* **YOUR GOAL**
Your answer should consist solely of the lines from the one with "is for Blender 4.5." through the one with "the headliner', 'rail')", copied exactly, endpoints included.

Scenes as source code:
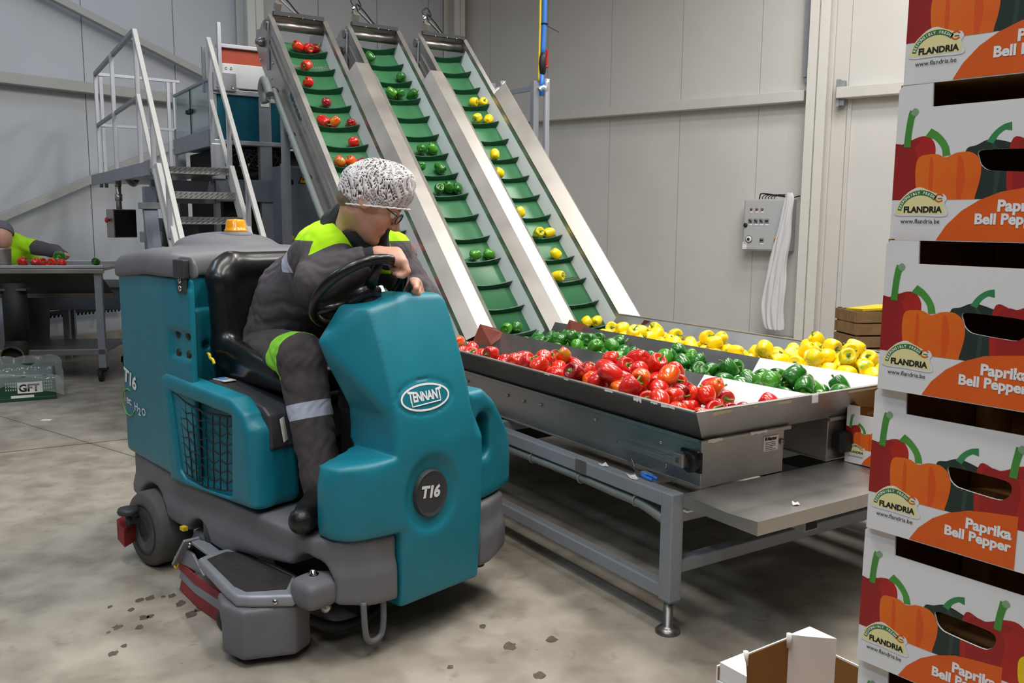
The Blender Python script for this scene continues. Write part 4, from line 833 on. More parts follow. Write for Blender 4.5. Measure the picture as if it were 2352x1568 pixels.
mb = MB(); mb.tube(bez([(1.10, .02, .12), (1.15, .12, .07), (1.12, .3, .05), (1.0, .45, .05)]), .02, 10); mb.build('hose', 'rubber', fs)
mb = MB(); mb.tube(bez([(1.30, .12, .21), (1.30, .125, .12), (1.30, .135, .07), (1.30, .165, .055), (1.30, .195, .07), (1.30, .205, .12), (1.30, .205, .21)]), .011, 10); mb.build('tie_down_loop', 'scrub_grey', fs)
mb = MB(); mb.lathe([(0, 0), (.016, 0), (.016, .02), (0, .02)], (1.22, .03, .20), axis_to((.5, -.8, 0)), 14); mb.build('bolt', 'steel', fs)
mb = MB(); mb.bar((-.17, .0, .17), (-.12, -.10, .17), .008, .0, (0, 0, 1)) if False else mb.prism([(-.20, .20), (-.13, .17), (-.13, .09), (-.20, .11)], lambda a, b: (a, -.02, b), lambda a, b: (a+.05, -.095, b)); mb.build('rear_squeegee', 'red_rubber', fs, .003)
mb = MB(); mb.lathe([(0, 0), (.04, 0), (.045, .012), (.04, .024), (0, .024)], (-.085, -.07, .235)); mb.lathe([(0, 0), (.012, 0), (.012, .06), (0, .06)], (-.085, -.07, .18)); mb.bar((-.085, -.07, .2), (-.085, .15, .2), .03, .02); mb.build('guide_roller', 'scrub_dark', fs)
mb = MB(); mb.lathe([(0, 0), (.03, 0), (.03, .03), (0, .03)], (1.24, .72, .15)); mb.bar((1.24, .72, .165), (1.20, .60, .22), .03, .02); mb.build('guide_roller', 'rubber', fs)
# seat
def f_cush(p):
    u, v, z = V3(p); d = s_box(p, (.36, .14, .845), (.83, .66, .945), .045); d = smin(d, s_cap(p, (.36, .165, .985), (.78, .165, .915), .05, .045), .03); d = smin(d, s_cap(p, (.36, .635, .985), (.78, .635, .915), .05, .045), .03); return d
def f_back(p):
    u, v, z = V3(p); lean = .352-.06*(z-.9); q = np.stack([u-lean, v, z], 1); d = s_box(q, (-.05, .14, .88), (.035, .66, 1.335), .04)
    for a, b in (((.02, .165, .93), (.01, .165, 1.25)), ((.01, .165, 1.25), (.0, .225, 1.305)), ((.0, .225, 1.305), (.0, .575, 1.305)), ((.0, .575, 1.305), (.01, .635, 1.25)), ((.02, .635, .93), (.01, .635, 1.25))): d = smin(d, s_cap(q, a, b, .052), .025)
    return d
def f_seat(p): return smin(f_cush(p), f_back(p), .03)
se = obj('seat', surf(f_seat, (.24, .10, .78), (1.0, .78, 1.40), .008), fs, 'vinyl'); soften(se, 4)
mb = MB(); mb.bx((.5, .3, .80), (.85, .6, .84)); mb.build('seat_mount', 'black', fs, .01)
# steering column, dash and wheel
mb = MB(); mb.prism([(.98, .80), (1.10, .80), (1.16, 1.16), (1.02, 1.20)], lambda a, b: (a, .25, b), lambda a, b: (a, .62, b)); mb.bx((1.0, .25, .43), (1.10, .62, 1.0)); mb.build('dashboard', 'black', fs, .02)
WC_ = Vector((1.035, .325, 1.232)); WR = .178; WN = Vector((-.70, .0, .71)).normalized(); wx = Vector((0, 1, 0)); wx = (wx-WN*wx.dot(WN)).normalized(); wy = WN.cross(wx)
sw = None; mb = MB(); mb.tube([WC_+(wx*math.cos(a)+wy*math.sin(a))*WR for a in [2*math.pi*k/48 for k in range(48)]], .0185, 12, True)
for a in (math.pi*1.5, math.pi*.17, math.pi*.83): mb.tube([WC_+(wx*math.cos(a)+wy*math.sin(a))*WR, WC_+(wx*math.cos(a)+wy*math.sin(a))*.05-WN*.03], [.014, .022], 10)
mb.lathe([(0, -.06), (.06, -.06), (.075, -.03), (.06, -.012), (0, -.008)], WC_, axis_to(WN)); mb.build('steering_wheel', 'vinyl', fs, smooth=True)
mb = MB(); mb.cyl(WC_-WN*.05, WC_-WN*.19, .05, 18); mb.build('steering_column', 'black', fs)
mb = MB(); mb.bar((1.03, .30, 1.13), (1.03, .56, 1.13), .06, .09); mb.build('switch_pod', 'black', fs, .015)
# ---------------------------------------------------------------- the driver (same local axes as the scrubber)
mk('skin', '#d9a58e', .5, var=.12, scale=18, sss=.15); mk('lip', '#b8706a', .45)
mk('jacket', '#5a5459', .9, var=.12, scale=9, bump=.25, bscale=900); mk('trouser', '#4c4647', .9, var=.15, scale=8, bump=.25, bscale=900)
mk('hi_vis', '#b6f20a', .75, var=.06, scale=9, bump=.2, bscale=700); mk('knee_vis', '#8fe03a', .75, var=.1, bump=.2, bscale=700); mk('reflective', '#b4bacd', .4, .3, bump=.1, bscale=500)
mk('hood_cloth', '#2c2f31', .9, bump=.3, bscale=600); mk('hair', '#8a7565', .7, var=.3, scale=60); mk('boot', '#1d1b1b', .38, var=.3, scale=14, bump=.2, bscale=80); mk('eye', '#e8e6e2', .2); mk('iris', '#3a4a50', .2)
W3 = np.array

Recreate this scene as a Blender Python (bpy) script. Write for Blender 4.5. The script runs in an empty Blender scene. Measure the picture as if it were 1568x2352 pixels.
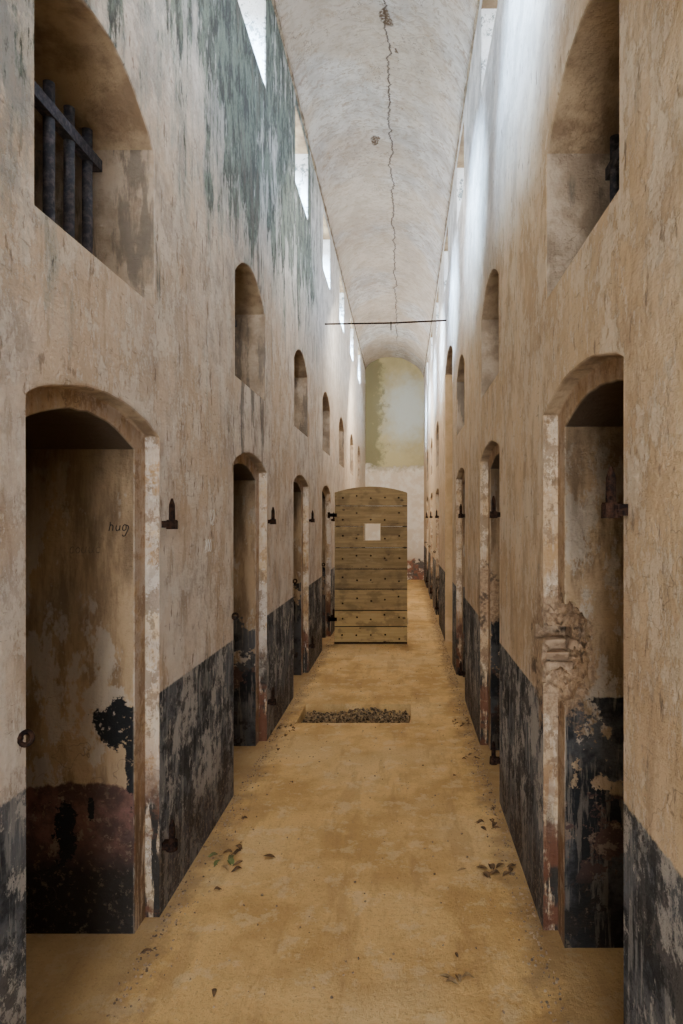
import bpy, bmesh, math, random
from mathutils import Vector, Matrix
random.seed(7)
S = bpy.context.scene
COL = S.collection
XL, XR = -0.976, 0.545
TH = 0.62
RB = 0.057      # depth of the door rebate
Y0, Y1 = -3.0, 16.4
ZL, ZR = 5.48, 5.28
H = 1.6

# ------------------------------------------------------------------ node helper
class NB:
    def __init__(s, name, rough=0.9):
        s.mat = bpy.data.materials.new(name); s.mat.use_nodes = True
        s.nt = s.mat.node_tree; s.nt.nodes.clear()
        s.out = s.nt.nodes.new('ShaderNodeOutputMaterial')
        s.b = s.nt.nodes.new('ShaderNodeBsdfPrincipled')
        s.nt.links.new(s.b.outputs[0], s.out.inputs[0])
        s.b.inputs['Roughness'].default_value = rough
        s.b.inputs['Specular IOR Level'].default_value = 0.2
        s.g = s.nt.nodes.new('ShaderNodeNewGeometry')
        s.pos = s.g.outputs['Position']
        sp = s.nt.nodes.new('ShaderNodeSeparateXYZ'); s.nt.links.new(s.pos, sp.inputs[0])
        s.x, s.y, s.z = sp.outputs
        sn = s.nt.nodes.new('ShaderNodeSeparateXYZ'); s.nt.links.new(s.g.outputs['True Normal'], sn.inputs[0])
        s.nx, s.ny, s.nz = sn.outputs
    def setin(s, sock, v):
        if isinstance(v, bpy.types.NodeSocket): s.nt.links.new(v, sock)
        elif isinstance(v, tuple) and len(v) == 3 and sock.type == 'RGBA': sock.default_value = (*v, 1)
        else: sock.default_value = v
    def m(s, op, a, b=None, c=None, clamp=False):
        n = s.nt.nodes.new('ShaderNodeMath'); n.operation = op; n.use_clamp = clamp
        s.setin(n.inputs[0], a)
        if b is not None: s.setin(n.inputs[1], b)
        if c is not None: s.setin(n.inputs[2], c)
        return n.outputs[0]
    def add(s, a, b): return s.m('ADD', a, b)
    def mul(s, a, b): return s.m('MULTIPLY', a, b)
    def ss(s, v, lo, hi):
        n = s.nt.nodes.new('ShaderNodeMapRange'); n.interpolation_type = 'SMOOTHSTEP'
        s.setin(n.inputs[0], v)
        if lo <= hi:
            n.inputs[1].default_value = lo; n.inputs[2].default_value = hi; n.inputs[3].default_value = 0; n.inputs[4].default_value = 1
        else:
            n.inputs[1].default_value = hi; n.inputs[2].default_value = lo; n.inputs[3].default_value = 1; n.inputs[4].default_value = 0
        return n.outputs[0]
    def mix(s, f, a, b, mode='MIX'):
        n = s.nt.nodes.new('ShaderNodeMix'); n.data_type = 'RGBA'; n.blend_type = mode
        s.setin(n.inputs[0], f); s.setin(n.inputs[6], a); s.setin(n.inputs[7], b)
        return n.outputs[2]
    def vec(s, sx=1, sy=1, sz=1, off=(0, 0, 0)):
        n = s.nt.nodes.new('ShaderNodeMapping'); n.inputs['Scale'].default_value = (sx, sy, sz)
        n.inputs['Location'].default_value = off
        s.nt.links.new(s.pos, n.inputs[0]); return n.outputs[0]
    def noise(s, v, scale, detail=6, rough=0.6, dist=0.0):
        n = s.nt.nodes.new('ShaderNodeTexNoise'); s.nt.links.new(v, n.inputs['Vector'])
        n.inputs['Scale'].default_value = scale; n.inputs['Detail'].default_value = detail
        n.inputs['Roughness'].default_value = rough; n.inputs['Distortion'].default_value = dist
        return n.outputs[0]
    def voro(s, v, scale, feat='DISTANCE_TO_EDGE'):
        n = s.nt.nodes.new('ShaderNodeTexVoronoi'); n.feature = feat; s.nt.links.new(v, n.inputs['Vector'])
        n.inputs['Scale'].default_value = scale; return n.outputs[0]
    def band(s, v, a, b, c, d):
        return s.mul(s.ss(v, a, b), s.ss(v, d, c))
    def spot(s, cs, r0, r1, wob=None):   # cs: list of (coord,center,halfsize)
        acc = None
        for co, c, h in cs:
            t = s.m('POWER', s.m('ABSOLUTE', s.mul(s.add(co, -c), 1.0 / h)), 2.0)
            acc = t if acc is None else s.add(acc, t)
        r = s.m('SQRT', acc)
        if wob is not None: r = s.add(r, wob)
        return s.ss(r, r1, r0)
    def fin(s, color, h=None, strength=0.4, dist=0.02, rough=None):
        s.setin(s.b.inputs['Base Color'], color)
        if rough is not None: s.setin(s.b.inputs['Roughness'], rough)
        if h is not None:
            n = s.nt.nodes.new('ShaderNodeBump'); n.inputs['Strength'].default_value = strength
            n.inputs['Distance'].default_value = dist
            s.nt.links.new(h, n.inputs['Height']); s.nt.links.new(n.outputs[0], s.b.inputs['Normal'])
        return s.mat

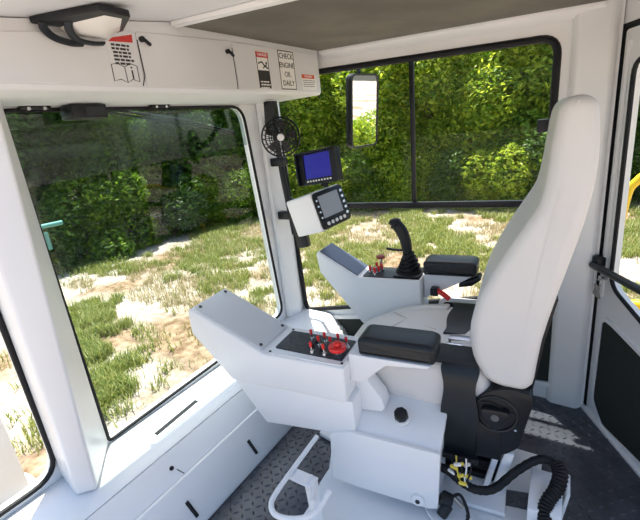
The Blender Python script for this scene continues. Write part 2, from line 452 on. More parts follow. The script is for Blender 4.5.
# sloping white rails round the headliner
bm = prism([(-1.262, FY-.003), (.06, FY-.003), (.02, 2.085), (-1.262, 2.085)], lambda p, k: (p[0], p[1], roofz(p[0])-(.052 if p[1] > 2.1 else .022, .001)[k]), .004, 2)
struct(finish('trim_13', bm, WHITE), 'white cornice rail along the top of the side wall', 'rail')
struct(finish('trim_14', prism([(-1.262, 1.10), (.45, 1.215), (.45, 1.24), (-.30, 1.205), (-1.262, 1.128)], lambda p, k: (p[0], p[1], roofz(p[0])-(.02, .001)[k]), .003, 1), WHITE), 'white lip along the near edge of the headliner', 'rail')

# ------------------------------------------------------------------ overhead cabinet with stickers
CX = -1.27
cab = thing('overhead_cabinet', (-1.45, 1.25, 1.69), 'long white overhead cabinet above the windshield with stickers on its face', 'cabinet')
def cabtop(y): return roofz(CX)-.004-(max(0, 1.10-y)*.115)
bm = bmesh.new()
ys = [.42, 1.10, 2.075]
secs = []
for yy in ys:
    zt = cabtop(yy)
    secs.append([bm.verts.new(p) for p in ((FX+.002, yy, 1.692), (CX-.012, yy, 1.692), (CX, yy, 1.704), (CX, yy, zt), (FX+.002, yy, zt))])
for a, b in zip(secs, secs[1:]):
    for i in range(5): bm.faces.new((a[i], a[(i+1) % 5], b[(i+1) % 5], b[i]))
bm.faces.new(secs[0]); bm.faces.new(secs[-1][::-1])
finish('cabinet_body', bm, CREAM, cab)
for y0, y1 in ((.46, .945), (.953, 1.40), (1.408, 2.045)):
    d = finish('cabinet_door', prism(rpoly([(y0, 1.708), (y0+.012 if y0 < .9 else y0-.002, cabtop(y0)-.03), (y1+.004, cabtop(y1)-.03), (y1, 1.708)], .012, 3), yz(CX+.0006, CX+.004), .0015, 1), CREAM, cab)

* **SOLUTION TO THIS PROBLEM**
The Blender Python script for this scene continues. Write part 2, from line 452 on. More parts follow. The script is for Blender 4.5.
# sloping white rails round the headliner
bm = prism([(-1.262, FY-.003), (.06, FY-.003), (.02, 2.085), (-1.262, 2.085)], lambda p, k: (p[0], p[1], roofz(p[0])-(.052 if p[1] > 2.1 else .022, .001)[k]), .004, 2)
struct(finish('trim_13', bm, WHITE), 'white cornice rail along the top of the side wall', 'rail')
struct(finish('trim_14', prism([(-1.262, 1.10), (.45, 1.215), (.45, 1.24), (-.30, 1.205), (-1.262, 1.128)], lambda p, k: (p[0], p[1], roofz(p[0])-(.02, .001)[k]), .003, 1), WHITE), 'white lip along the near edge of the headliner', 'rail')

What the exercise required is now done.